Curry-Ya turns out to be one member of a very crowded family. A firm called the T.I.C Groups owns the other two Japanese restaurants next door, as well as six more places on East Ninth Street between Second and Third. The establishments are highly differentiated, and include not only Curry-Ya but Cha-An, a teahouse; Decibel, a sake bar which I am told is the last word in cool; and Soba-Ya, a noodle restaurant. This strikes me as a remarkable strategy, though I have no way of knowing if it’s a successful one. (T.I.C. could not make an official available by press time.)

I did get a chance to go to Soba-Ya, which I think I would love if I loved Japanese food.

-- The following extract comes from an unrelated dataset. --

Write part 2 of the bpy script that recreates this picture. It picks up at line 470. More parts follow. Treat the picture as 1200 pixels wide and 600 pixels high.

My friend Carne, who eats there all the time, esteems it highly, though this may have something to do with the fact that he once sat next to – or maybe it was not far from – Natalie Portman. She wasn’t there when I went with Carne. He instructed me to order the lunch box, which seemed to contain multitudes in perfectly compartmented spaces – shrimp and vegetable tempura, salmon sashimi, lotus root, burdock, pickled yam in ginger sauce, shredded cucumber, mushroom, potato, rice croquette. It had the microcosmic quality of a Japanese garden, which I would also love if I loved things Japanese. Every once in a while we heard a thunk-thunk-thunk sound of a chef at a table in front cutting the plump and springy soba noodles that came in my soup. This is Soba-Ya’s special claim to fame.

Curry-ya interiorGloria Chung Curry-Ya is part of a family of nine neighborhood restaurants that are owned by the same firm.

For dessert, Carne ordered something extraordinarily beautiful – the Soba-Ya manju, red bean paste inside a ball made from soba, or buckwheat flower, which had been stamped with a delicate Japanese character, like a chop on a work of art. I had milk curd, a bland little custard. Our waitress, Togi, asked if I like my dessert. “It was fine,” I said.

“You didn’t like it?”

“Well, Japanese cuisine isn’t famous for desserts.”

Togi pouted. “That’s not very nice.”

“Well, I don’t actually know anything about Japanese food.”

Togi came back with a dessert menu and pointed out some other choices. “Next time you come you order these. You will change your mind, I promise.”

I said I would do my best.

Curry-Ya, 214 East 10th Street, 212-995-2877.